Check every line of the data below for the string "kind", and copy the ones that hold it.

---- Available data

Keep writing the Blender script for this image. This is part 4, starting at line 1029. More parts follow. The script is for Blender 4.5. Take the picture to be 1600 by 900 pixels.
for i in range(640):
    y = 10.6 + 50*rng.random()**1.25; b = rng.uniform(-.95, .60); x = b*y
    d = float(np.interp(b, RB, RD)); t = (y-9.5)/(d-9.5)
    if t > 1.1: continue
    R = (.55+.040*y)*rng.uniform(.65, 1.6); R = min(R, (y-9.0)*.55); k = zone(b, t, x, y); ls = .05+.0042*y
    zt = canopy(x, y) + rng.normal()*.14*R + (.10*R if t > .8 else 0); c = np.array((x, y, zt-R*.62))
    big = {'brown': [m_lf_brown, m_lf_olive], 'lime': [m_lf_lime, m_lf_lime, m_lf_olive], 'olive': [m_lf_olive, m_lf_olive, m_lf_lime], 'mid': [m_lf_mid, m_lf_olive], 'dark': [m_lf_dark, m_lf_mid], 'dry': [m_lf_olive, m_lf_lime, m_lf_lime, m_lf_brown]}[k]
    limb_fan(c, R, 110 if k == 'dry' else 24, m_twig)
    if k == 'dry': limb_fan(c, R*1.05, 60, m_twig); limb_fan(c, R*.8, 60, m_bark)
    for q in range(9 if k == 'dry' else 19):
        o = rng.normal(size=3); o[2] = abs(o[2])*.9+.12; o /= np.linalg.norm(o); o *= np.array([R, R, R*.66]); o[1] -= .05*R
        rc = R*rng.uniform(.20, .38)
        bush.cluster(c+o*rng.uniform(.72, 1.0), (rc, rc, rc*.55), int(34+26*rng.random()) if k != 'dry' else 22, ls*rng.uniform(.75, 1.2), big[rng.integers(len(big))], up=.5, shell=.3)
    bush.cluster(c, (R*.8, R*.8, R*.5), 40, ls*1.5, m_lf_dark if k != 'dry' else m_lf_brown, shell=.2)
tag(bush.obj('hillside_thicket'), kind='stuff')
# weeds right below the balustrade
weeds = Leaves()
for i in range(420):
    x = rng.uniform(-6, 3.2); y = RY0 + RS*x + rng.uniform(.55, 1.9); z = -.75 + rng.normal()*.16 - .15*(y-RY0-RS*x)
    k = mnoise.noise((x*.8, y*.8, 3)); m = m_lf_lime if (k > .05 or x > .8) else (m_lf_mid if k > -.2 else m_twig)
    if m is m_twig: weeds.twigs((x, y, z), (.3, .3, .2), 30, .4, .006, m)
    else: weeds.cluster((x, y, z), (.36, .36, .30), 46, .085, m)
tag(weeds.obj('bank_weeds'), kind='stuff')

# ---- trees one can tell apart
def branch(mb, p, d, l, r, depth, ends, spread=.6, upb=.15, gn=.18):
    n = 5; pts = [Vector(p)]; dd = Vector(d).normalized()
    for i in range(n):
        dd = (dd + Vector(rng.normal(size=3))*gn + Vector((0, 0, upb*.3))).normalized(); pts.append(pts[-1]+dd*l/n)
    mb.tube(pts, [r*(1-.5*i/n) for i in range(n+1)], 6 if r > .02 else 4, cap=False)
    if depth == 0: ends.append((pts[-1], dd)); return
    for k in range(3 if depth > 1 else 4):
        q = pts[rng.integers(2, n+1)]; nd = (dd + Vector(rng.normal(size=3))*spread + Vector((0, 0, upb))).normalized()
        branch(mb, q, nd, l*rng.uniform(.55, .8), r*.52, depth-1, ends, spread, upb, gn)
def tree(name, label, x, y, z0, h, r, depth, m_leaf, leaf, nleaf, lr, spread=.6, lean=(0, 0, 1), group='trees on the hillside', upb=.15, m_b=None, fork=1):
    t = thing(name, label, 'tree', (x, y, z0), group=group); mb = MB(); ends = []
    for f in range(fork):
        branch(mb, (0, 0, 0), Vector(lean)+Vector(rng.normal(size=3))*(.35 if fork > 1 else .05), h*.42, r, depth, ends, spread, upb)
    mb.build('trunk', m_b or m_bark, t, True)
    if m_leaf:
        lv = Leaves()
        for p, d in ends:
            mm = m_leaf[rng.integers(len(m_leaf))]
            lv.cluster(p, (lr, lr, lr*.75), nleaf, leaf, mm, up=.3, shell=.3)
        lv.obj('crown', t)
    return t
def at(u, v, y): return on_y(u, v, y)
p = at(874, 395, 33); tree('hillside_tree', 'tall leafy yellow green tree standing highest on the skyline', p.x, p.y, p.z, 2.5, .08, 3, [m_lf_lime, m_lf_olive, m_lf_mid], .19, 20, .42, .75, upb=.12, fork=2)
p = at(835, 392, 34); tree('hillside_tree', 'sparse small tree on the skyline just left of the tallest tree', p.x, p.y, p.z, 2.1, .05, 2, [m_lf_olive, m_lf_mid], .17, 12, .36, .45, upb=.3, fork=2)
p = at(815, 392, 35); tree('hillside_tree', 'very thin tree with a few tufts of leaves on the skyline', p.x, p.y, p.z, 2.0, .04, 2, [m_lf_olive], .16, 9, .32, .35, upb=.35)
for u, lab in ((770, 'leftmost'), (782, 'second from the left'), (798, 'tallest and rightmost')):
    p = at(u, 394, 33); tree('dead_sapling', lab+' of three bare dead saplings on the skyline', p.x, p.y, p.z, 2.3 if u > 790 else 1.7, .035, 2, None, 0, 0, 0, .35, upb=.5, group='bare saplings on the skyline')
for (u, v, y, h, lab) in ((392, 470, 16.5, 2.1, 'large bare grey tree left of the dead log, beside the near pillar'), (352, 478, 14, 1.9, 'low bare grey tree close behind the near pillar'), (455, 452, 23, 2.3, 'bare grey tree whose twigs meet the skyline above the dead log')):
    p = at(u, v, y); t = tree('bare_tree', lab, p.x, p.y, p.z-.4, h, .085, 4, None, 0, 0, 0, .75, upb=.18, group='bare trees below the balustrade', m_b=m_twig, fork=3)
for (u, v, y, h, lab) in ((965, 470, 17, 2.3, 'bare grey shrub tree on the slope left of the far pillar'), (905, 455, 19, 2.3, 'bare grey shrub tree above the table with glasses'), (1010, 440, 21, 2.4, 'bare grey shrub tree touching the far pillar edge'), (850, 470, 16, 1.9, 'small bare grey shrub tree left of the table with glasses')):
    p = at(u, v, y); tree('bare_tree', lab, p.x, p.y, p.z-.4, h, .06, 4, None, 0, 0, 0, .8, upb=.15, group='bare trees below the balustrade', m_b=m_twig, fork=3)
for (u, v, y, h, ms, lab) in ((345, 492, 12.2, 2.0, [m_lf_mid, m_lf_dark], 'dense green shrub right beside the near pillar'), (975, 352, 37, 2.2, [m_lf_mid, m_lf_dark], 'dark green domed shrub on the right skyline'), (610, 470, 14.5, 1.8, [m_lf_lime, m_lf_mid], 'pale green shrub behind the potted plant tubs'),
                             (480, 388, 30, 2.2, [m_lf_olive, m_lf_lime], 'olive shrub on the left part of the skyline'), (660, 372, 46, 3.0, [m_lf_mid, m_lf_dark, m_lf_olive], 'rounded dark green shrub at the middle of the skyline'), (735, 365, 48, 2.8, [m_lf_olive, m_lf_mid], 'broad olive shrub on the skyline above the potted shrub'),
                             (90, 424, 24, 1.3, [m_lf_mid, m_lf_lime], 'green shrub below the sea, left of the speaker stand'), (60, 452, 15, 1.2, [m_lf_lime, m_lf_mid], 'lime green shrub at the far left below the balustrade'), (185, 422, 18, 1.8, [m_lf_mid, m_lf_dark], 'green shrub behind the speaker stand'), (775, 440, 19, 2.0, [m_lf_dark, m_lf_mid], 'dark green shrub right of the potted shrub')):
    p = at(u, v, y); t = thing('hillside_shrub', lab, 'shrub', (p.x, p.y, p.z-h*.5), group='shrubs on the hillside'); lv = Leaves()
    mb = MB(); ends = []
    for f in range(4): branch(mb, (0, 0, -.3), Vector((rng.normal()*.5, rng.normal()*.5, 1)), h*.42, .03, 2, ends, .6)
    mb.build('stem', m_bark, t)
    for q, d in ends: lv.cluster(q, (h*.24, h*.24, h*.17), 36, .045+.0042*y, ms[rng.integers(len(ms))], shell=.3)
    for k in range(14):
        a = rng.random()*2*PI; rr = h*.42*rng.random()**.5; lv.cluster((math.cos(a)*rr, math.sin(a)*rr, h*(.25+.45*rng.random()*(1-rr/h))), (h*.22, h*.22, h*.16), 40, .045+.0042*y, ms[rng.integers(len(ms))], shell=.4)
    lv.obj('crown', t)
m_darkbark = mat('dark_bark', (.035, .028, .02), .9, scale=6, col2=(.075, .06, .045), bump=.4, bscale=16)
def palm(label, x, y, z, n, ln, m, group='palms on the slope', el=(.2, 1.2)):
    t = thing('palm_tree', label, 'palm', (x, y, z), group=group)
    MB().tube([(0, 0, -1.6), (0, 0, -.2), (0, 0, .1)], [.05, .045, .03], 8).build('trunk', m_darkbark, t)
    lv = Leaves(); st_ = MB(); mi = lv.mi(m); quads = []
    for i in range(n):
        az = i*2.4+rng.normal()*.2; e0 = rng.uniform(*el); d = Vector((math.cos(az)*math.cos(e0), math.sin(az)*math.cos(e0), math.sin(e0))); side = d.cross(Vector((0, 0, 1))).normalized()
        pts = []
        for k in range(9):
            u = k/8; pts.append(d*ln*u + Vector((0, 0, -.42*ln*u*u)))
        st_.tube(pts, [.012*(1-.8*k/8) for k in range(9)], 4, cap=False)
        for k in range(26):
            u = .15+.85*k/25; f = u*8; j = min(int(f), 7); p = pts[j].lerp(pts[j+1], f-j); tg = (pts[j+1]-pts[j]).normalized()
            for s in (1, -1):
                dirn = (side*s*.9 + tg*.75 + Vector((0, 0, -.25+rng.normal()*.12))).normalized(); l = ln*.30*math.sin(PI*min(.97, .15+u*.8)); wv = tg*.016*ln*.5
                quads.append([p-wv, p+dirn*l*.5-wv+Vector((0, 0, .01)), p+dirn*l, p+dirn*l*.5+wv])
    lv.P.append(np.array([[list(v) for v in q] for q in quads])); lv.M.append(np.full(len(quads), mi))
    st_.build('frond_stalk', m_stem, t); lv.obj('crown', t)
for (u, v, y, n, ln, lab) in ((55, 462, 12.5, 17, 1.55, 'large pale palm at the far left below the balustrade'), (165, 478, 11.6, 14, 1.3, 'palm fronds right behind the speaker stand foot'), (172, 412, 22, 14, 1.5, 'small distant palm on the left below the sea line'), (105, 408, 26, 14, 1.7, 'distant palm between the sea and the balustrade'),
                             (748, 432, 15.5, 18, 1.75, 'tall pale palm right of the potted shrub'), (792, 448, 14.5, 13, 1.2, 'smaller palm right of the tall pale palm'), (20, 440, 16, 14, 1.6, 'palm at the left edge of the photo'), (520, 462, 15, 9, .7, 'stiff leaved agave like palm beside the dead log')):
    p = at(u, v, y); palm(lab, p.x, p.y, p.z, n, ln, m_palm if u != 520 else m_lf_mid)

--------

▶ _Task answer_:
tag(bush.obj('hillside_thicket'), kind='stuff')
tag(weeds.obj('bank_weeds'), kind='stuff')